US Army Releases Code For Internal Forensics Framework
An anonymous reader writes: The U.S. Army Research Laboratory in Maryland has released on GitHub a version of a Python-based internal forensics tool which the army itself has been using for five years. Dshell is a Linux-based framework designed to help investigators identify and examine compromised IT environments. One of the intentions of the open-sourcing of the project is to involve community developers in the creation of new modules for the framework. The official release indicates that the version of Dshell released to Github is not necessarily the same one that the Army uses, or at least that the module package might be pared down from the Army-issued software.
I'm not sure that I trust this "open source" code from, of all places the US Army, available on Github. Does anyone have a compiled binary for Kubuntu that I could try?
It is dangerous to be right when the government is wrong.
This looks like less Encase and more WireShark/pcap post processing.
Your hair look like poop, Bob! - Wanker.
Yeah, the more I dig into it, the more it looks like an investigative tool than an evidence analysis tool. That's pretty cool, but as you say, it looks a lot like Wireshark. Still, when you're facing an unknown attacker, it may not hurt to have a couple different views on the problem.
John
Wow, the same guys? I didn't know Python coders were that active. Color me impressed.
If instead of developing from the ground up they had simply invested their time and effort into enhancing an already existing project that already does more.. https://www.bro.org/
Well, if it's on GitHub they won't be the only people who benefit. You might as well argue against building hammers because the army uses some. (OK, that's not *quite* fair. It is a specialized tool. But not *that* specialized.)
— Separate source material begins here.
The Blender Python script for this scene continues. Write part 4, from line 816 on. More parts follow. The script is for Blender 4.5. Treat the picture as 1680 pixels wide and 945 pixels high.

I think we've pushed this "anyone can grow up to be president" thing too far.
It's a Python frontend to the wireshark filters accessible from a GUI console. Whoop dee doo !
:-) It's nice to see even the US army realizes this.
That being said, it also includes some features for tracking continuous sessions based on L7 filtering, provides a limited GeoIP resolution, and so on - and it at least provides a framework for developing more advanced analysis.
As others have said since this release, it is at least an open source, base framework for developing more advanced stuff, and it provides library integration points for other software. As basic as it is, it might provide a common framework for an open development of an advanced traffic analysis tool that'll be open (after careful reading of the code, any relatively good expert would be able to provide a similarly capable code in a matter of days and probably has, as an interesting case study/exercise previously - I know I did, limited to HTTP analysis but still). That can only be a good thing, if only to regroup efforts in that direction to provide a universal traffic analysis tool for forensics and so on.